Participações marcantes
Com maquiagem pálida, corcunda e com um machado na mão, Vitor Ramil entrou em cena como o Barão de Satolep. A interpretação de Joquim, canção de sua autoria sobre o "louco do chapéu azul" inspirado no inventor pelotense Joaquim Fonseca, foi emocionante. O arranjo do trompista da Ospa Alexandre Ostrovski Jr. conseguiu uma façanha: deixou a "nau da loucura no mar das ideias" ainda mais viva. Ao final, houve manifestações políticas na plateia às quais Hique reagiu: "A história do Joquim serve para muitas leituras contemporâneas".
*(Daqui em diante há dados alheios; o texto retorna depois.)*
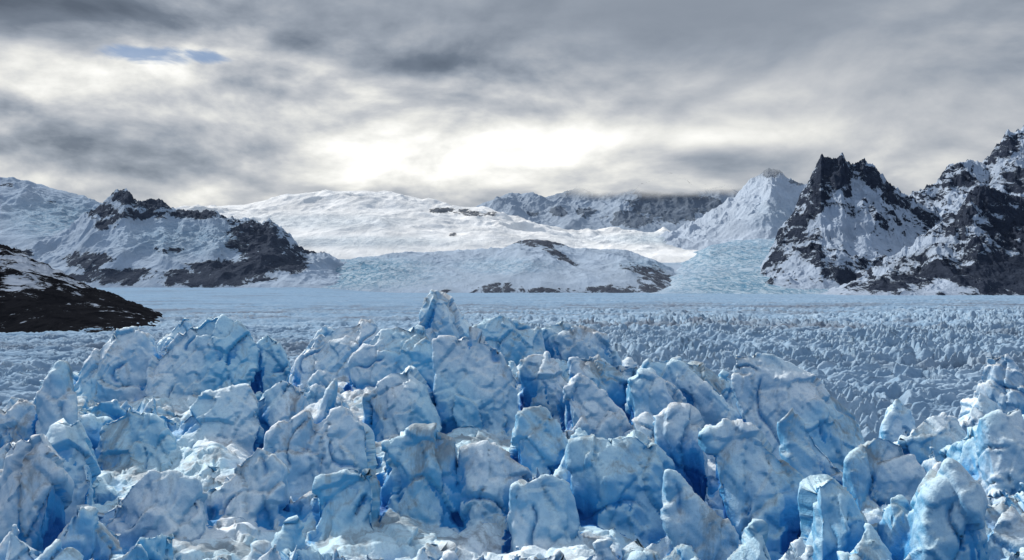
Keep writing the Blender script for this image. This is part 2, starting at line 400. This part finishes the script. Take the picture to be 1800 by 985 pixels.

Outras participações também se fizeram marcantes. Nei Lisboa cantou Berlim, Bom Fim, que ele compôs para contar anedotas da cidade, como a da "fauna ensandecida do Ocidente" – referindo-se à casa noturna existente desde os anos 1980. A bailarina Gabriella Castro roubou a cena em Mundinho – quando Hique cantou vestindo uma roupa em forma globo terrestre cheio de remendos e ela sapateou. O Coro Jovem da Escola de Música da Ospa foi regido por Hique para cantar O Drama de Angélica, de Alvarenga e Ranchinho. Para aquele grupo de cerca de 50 crianças, sem dúvida, essa foi uma experiência sem par.
Esse foi, portanto, um grande acerto da Ospa: os arranjos estavam precisos, a execução musical foi competente e a montagem como um todo funcionou muito bem. A proposta, inclusive, foi exemplar em se tratando de uma aproximação do conjunto sinfônico com um repertório de apelo a um público maior. Que o digam as pouco mais de 3 mil pessoas que lá dançaram o Copérnico. A orquestra passa a integrar suas memórias afetivas – se é que ainda não o fazia.
Se ficou alguma saudade? Várias, claro. A presença de Nico Nicolaiewski (1957 – 2014) como o Maestro Plestkaya foi a principal delas. Além disso, a versão deles para a canção Meu Erro, dos Paralamas do Sucesso – ainda que compensada por uma doce e competente interpretação de Simone Rasslan para Oração, da Banda Mais Bonita da Cidade.
Resta, então, a vontade enorme de estar novamente diante dessa confluência do que de melhor a cultura do Rio Grande do Sul produz. "A Ospa, caros senhores, é o coração da cidade", disse Hique Gomez ao final. Nada mais verdadeiro, provou o espetáculo.